Extracted material>
══════

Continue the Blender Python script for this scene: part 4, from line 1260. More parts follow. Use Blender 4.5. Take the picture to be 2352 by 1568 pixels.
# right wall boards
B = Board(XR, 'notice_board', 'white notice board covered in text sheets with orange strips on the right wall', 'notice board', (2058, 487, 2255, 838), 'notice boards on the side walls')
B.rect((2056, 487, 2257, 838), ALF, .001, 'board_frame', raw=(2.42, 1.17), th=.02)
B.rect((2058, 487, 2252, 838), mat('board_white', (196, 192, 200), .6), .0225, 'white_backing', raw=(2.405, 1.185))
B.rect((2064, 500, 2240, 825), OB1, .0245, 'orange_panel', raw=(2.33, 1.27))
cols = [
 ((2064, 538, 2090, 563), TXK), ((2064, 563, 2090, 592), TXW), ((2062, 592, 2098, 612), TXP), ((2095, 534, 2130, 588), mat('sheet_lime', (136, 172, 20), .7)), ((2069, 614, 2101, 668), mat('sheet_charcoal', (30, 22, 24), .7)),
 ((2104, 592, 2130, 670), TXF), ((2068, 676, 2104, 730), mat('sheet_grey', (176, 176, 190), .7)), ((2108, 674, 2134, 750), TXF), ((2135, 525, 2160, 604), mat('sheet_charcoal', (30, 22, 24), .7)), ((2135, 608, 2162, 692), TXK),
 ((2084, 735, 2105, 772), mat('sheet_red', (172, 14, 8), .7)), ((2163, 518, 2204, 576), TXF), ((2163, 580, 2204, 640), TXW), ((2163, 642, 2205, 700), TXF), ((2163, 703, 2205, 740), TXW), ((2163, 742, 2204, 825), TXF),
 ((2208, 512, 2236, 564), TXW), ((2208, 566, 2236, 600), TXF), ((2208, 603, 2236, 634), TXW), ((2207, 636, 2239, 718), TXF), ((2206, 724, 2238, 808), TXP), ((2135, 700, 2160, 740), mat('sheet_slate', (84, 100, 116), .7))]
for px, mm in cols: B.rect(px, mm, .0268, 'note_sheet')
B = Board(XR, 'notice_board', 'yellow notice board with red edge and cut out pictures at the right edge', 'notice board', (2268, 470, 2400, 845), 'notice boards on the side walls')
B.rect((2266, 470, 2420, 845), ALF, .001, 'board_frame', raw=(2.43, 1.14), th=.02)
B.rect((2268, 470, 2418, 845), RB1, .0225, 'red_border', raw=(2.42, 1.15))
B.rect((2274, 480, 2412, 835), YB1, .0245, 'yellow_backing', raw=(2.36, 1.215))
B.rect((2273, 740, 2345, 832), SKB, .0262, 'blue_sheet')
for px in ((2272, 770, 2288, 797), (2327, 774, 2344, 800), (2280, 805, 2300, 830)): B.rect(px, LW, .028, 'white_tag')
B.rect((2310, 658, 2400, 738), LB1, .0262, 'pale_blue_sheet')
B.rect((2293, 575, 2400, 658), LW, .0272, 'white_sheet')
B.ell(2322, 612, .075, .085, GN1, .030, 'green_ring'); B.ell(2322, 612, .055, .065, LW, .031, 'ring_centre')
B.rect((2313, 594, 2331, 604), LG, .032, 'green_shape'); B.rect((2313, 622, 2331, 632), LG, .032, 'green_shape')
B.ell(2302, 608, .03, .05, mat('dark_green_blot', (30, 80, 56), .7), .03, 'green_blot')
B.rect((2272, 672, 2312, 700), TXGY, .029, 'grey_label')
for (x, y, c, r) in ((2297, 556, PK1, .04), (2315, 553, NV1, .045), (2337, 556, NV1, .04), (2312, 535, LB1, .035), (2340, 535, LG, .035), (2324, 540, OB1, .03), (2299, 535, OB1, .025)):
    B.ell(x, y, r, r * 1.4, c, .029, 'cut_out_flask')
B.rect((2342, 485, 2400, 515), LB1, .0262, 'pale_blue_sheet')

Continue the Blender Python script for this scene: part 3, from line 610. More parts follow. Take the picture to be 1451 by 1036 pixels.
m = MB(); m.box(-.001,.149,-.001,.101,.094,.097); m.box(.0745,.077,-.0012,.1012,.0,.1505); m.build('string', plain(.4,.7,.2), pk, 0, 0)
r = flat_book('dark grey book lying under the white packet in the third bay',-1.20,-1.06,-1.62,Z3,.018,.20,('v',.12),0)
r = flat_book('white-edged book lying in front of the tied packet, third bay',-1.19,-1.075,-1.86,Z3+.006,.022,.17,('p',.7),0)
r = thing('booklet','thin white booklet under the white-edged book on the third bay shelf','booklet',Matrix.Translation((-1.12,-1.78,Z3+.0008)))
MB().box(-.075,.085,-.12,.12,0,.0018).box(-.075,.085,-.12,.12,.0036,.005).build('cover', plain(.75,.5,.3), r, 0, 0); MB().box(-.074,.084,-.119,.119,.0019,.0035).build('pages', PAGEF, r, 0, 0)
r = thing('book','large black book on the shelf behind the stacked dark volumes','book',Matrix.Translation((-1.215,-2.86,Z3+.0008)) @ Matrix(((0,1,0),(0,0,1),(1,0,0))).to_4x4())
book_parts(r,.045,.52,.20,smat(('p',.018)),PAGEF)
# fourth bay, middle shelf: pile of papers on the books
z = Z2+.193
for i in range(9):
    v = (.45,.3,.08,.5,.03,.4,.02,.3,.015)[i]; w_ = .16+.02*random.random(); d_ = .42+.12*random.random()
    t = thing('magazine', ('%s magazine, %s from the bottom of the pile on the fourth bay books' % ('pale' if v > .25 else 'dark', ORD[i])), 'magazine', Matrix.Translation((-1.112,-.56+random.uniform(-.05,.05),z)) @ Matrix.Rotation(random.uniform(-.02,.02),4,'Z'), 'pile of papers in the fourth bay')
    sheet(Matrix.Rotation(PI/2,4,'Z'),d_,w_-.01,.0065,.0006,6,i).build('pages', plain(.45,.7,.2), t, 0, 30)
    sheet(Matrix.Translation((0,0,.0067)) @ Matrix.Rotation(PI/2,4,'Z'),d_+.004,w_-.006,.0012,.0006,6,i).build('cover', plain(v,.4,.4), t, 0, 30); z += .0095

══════

Directions>
Scan the listing above. Collect all lines with the word "Continue".

Response>
Continue the Blender Python script for this scene: part 4, from line 1260. More parts follow. Use Blender 4.5. Take the picture to be 2352 by 1568 pixels.
Continue the Blender Python script for this scene: part 3, from line 610. More parts follow. Take the picture to be 1451 by 1036 pixels.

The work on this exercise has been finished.